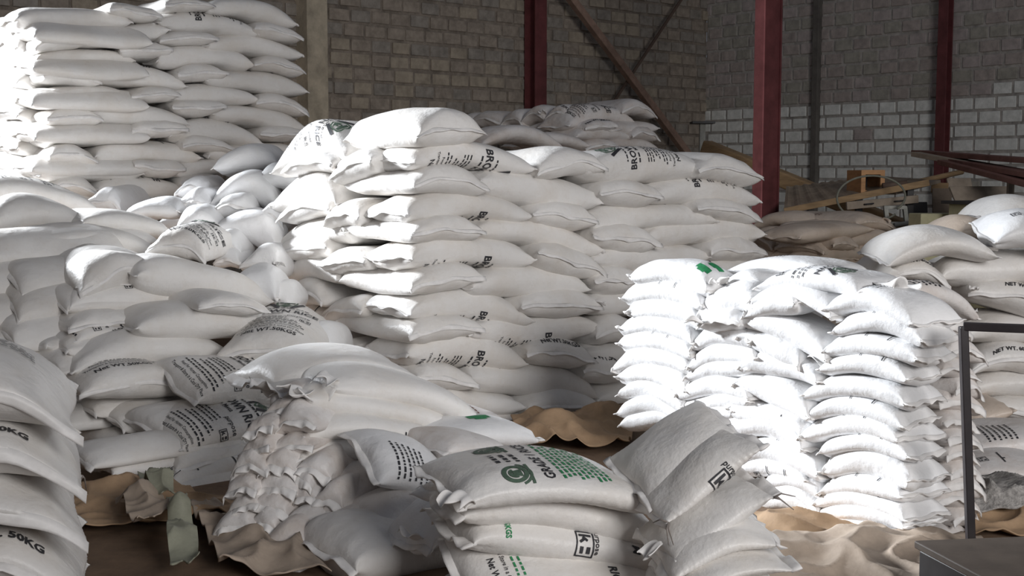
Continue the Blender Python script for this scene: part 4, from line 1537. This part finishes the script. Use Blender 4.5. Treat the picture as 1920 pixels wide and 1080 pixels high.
# ---------------------------------------------------------------- black frame, bench and shreds at the right
Yf = 5.05
A, B = at(1806, 612, Yf), at(1822, 1022, Yf)
C2, D2 = at(1960, 626, Yf - .1), at(1990, 1052, Yf - .1)
fr = empty('standing_rack', (B[0], B[1], 0), 'tall black metal rack frame standing in front of the right hand sacks', 'rack')
fb = np.array([B[0], B[1], 0.02])
MB().bar((B[0], B[1], .02), (A[0], A[1], A[2]), .034, .034, (0, 1, 0)).build('post', M['black_frame'], fr, bevel=.004)
MB().bar((C2[0], C2[1], .02), (C2[0], C2[1], A[2] + .0), .034, .034, (0, 1, 0)).build('post', M['black_frame'], fr, bevel=.004)
MB().bar(A, (C2[0], C2[1], A[2]), .034, .034).build('top_rail', M['black_frame'], fr, bevel=.004)
MB().bar((B[0], B[1], B[2] + .01), (C2[0], C2[1], B[2] + .01), .034, .034).build('bottom_rail', M['wood_brown'], fr, bevel=.004)
dd = unit(np.array([-.75, -.6, 0]))
MB().bar((B[0], B[1], .045), np.array([B[0], B[1], .015]) + dd * .20, .10, .05).build('foot', M['black_frame'], fr, bevel=.006)

P = at(1860, 1046, 4.45)
tp = empty('low_bench', (P[0] + .15, P[1], 0), 'low bench with brown top and dark sides at the bottom right corner', 'bench')
cx, cy = P[0] + .22, P[1]
MB().box((cx, cy, P[2] - .0), (.40, .05, 0), (-.05, .22, 0), (0, 0, .015)).build('top', M['wood_brown'], tp, bevel=.006)
MB().box((cx, cy, (P[2] - .015) / 2), (.385, .05, 0), (-.05, .205, 0), (0, 0, (P[2] - .015) / 2)).build('body', M['dark'], tp, bevel=.008)


# ---------------------------------------------------------------- cloths on the floor
def cloth(name, quad, mat, label, cat, amp=.05, seed=1, lift=.02, nu=70, nv=50, hills=(), torn=.06, group=None, slope=None):
    """crumpled sheet over the floor; quad = four picture corners dropped onto the ground"""
    r = random.Random(seed)
    c = [on_floor(*p) for p in quad]
    off = Vector((r.uniform(0, 50), r.uniform(0, 50), r.uniform(0, 50)))
    V = []
    top = []
    for i in range(nu + 1):
        for k in range(nv + 1):
            u, v = i / nu, k / nv
            eu = torn * (mnoise.noise(Vector((v * 5, 3.1, 0)) + off) * (1 if u < .5 else -1)) * max(0, abs(2 * u - 1) - .6) * 2.5
            ev = torn * (mnoise.noise(Vector((u * 5, 8.1, 0)) + off) * (1 if v < .5 else -1)) * max(0, abs(2 * v - 1) - .6) * 2.5
            uu, vv = u + eu, v + ev
            P = (c[0] * (1 - uu) + c[1] * uu) * (1 - vv) + (c[3] * (1 - uu) + c[2] * uu) * vv
            q = Vector((P[0], P[1], 0))
            n1 = 1 - abs(mnoise.noise(q * 2.3 + off)) * 2
            n2 = 1 - abs(mnoise.noise(q * 5.1 + off * 2)) * 2
            n3 = mnoise.noise(q * 11 + off)
            h = amp * (max(0, n1) ** 1.5 + .75 * max(0, n2) ** 1.6 + .25 * n3)
            for (hx, hy, hr, hh) in hills:
                H = on_floor(hx, hy)
                d2 = ((P[0] - H[0]) ** 2 + (P[1] - H[1]) ** 2) / hr ** 2
                h += hh * math.exp(-d2)
            P = P.copy()
            P[2] = lift + max(0.0, h)
            top.append(P)
    N = len(top)
    V = top + [p - np.array([0, 0, .006]) for p in top]
    F = []
    st = nv + 1
    for i in range(nu):
        for k in range(nv):
            a = i * st + k
            F.append((a, a + st, a + st + 1, a + 1))
            F.append((N + a, N + a + 1, N + a + st + 1, N + a + st))
    for i in range(nu):
        for k in (0, nv):
            a, b = i * st + k, (i + 1) * st + k
            F.append((a, b, b + N, a + N))
    for k in range(nv):
        for i in (0, nu):
            a, b = i * st + k, i * st + k + 1
            F.append((a, b, b + N, a + N))
    o = link(name, V, F, M[mat])
    bm = bmesh.new(); bm.from_mesh(o.data)
    bmesh.ops.recalc_face_normals(bm, faces=bm.faces); bm.to_mesh(o.data); bm.free()
    return tag(o, label, cat, group)


cloth('kraft_tarp', [(90, 903), (470, 948), (430, 985), (150, 1012)], 'tarp', 'wide brown crumpled tarp between the foreground stack and left mound', 'tarp', .045, 3, .02, nu=110, nv=80, hills=((230, 950, .22, .06),), torn=.12)
cloth('kraft_tarp', [(215, 978), (300, 950), (318, 1016), (262, 1040)], 'tarp_pale', 'dusty torn flap of tarp hanging over the floor edge, before the brown tarp', 'tarp', .07, 14, .06, hills=((265, 985, .10, .08),), torn=.1)
cloth('kraft_tarp', [(312, 988), (352, 978), (378, 1092), (318, 1092)], 'tarp_green', 'grey green torn strip of tarp at the bottom edge', 'tarp', .06, 17, .06, hills=((335, 1020, .06, .12),), torn=.08)
cloth('kraft_tarp', [(258, 946), (322, 940), (330, 985), (290, 988)], 'tarp_green', 'grey green patch of tarp lying on the wide brown tarp', 'tarp', .06, 41, .13, torn=.1)
cloth('kraft_tarp', [(360, 975), (450, 965), (620, 1100), (420, 1100)], 'tarp_pale', 'dusty pale tarp under the lower left of the front mound', 'tarp', .06, 23, .03)
cloth('kraft_tarp', [(960, 800), (1175, 780), (1190, 850), (960, 850)], 'tarp', 'brown cloth bundled at the foot of the middle tower', 'tarp', .06, 28, .02, hills=((1040, 832, .16, .14), (1140, 806, .12, .12)))
cloth('kraft_tarp', [(1400, 975), (1620, 985), (1640, 1040), (1400, 1055)], 'tarp', 'brown tarp ridge in front of the aslant white sacks', 'tarp', .035, 33, .02, hills=((1490, 1010, .16, .06),))
cloth('kraft_tarp', [(1400, 1040), (1830, 1018), (1980, 1110), (1380, 1130)], 'tarp_pale', 'wide dusty tarp across the bottom right of the floor', 'tarp', .045, 36, .02, nu=110, hills=((1640, 1050, .3, .04),))
sh = cloth('shredded_packing', [(1820, 925), (1990, 935), (1990, 985), (1815, 978)], 'straw', 'grey shredded plastic heaped inside the black frame', 'shreds', .07, 52, .02, hills=((1880, 950, .25, .10),))
sh['kind'] = 'stuff'
cloth('kraft_tarp', [(1822, 965), (1995, 970), (2010, 1012), (1822, 1010)], 'tarp', 'yellowish brown cloth on the floor inside the black frame', 'tarp', .04, 61, .02)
=====
Only lines that contain the word "picture" are wanted; copy each of them.

Continue the Blender Python script for this scene: part 4, from line 1537. This part finishes the script. Use Blender 4.5. Treat the picture as 1920 pixels wide and 1080 pixels high.
    """crumpled sheet over the floor; quad = four picture corners dropped onto the ground"""